Verlangen en beijveren
"U, die de komst van de dag van God verwacht en daarnaar verlangt, de dag waarop de hemelen, door vuur aangestoken, zullen vergaan en de elementen brandend zullen wegsmelten. Maar wij verwachten, overeenkomstig Zijn belofte, nieuwe hemelen en een nieuwe aarde, waar gerechtigheid woont. Daarom, geliefden, terwijl u deze dingen verwacht, beijver u om onbevlekt en smetteloos door Hem bevonden te worden in vrede" (2 Petr. 3:12-14).
Petrus schrijft aan de vreemdelingen, zijn Joodse broeders, in de diaspora en beschrijft de tijd van moeite voorafgaand aan de komst van Christus. Het verlangen is dat de komst van de dag van God snel zal plaatsvinden. De gelovige van die tijd moet zich wel volhardend inzetten om onbevlekt en onberispelijk te leven. De inhoud van de oproep tot ijver verschilt al naar gelang de tijd waarin een gelovige leeft.
Elkaar ontmoeten
"Maar nu wij, broeders, voor een korte tijd van u gescheiden waren – wat betreft het gezicht, niet wat betreft het hart – hebben wij ons des te meer beijverd om uw gezicht te zien, met grote begeerte" (1 Thess. 2:17). Paulus had een groot verlangen zijn broeders te zien van aangezicht tot aangezicht.
Hij zond Epafroditus, die de dood nabij was geweest, des te sneller naar de Filippenzen, opdat zij zich weer konden verblijden als zijn hem zagen (Fil. 2:28).
In zijn twee laatste brieven roept Paulus zijn medewerkers op om zich te beijveren om (spoedig) naar hem te komen (2 Tim. 4:9, 21; Tit. 3:12). Hij is in gevangenschap, zijn loop is bijna ten einde gekomen, het is zaak om taken over te dragen en het zal ook een bemoediging en blijdschap geweest zijn toen hij zijn meest trouwe medewerkers voor de laatste keer ontmoette.
Het woord beijveren in bovenstaande teksten is een werkwoord en betekent: doe je uiterste best.

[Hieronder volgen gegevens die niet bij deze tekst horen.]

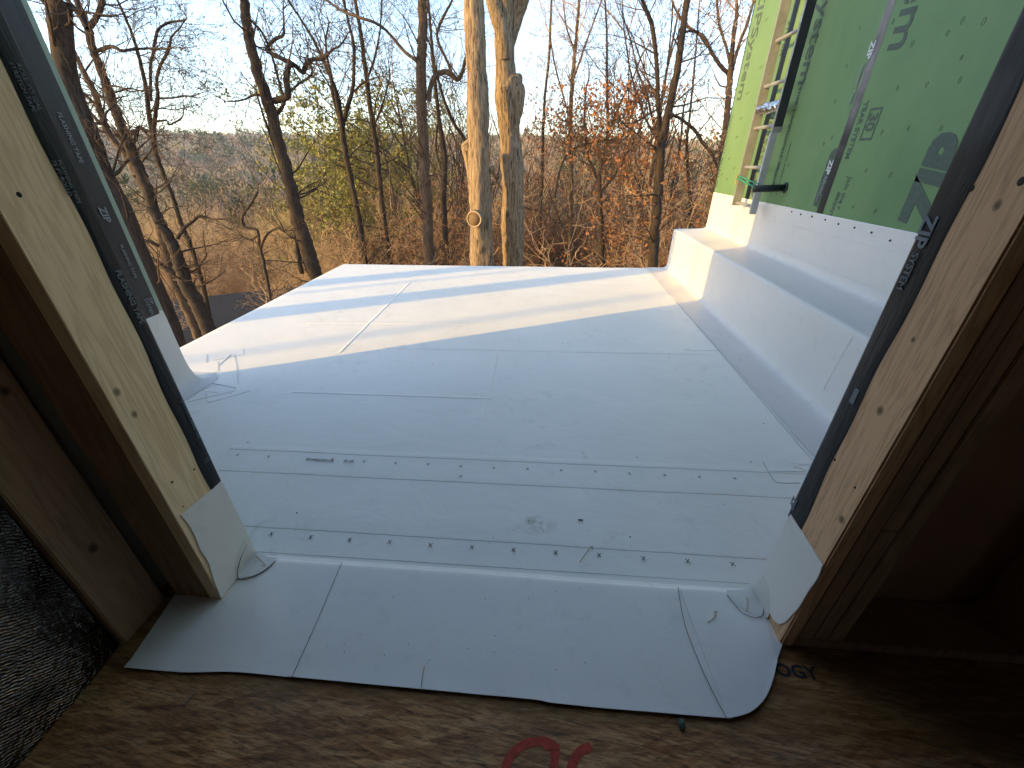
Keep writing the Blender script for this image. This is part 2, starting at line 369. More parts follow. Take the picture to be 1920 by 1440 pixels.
M['window'] = plain('dark_window_glass', (.02, .025, .03), .1, .6)
M['bay'] = plain('dark_board_back', (.34, .17, .09), .85)
M['sheen_green'] = plain('sky_sheen_sheathing', (.24, .31, .24), .45)  # green sheathing with a glancing sky sheen put into its base colour
M['cut_rim'] = plain('pale_limb_rim', (.40, .29, .17), .8)
M['twig_straw'] = plain('straw_twig', (.48, .36, .16), .85, .1, 0, .3, 1.5)
# ================================================================== the house round the doorway
ZT = 0.035                                    # top of the threshold, the roof deck is at 0
XL, XR, YI, YO = -0.967, 0.700, 0.698, 0.861  # door reveals, inner and outer wall planes
house = empty('house', 'unfinished house with a dark room behind the doorway', 'house', (0, -3, 0), kind='structure')
boxes('exterior_wall', [(-2.2, -1.19, .70, .845, -3.5, 2.8), (-2.36, -2.2, -8, 2.075, -3.5, 4.1), (-4, -2.361, -8, .86, -3.5, 2.8), (-1.15, 1.95, .70, .858, 2.10, 2.8), (-4, 3.36, -8, .69, 2.45, 2.8),
    (-4, 3.36, -8, -3.6, -3.5, 2.44), (3.2, 3.36, -2.2, .69, -3.5, 2.44), (3.2, 3.36, -3.5, -2.2, -3.5, .9), (3.2, 3.36, -3.5, -2.2, 1.8, 2.44), (-2.19, -1.21, -3.6, .69, -3.5, 2.44), (1.96, 6, .70, 5.40, -3.5, 4.1), (-2.6, 1.9, .87, 5.25, -3.5, -.26)], M['room'], house)  # unseen opening in the right room wall is added to let skylight in
fl = box('floor', -1.2, 3.2, -3.6, YO-.02, -.10, .030, M['osb']); tag(fl, 'brown strand board floor inside the doorway', kind='structure')

def wavy(p, q, n, amp, seed, nrm):
    rng = random.Random(seed); out = []
    for i in range(n):
        t = i/n; a = 0 if i == 0 else (rng.random()-.5)*2*amp
        out.append([p[k]+(q[k]-p[k])*t+nrm[k]*a for k in range(3)])
    return out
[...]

Hierin ligt voor ons ook een les. Zet je in om elkaar te ontmoeten en zo elkaar te kunnen bemoedigen en samen blij te zijn met datgene wat we hebben ontvangen.
Welbeproefd
"Beijver u om uzelf welbeproefd voor God te stellen, als een arbeider die zich niet hoeft te schamen en die het Woord van de waarheid recht snijdt" (2 Tim. 2:15). Deze bekende tekst mogen we in gedachten houden van dag tot dag. Een gelovige is welbeproefd als hij de verschillende tijden en roepingen in Gods Woord onderscheidt - “Opdat gij beproeft de dingen, die verschillen …” (Fil. 1:10 SV) .
De boodschap voor deze tijd is dat gelovigen behoren tot het Lichaam van Christus met een bovenhemelse roeping. Het is onze taak om ons uiterste best te doen deze boodschap tot ons te nemen, deze ijverig te onderzoeken en daarna ook uit te dragen, vaak met strijd als gevolg, maar de beloning is groot!
"Ik heb de goede strijd gestreden. Ik heb de loop tot een einde gebracht. Ik heb het geloof behouden. Verder is voor mij weggelegd de krans van de rechtvaardigheid die de Heere, de rechtvaardige Rechter, mij op die dag geven zal" (2 Tim. 4:7-8a).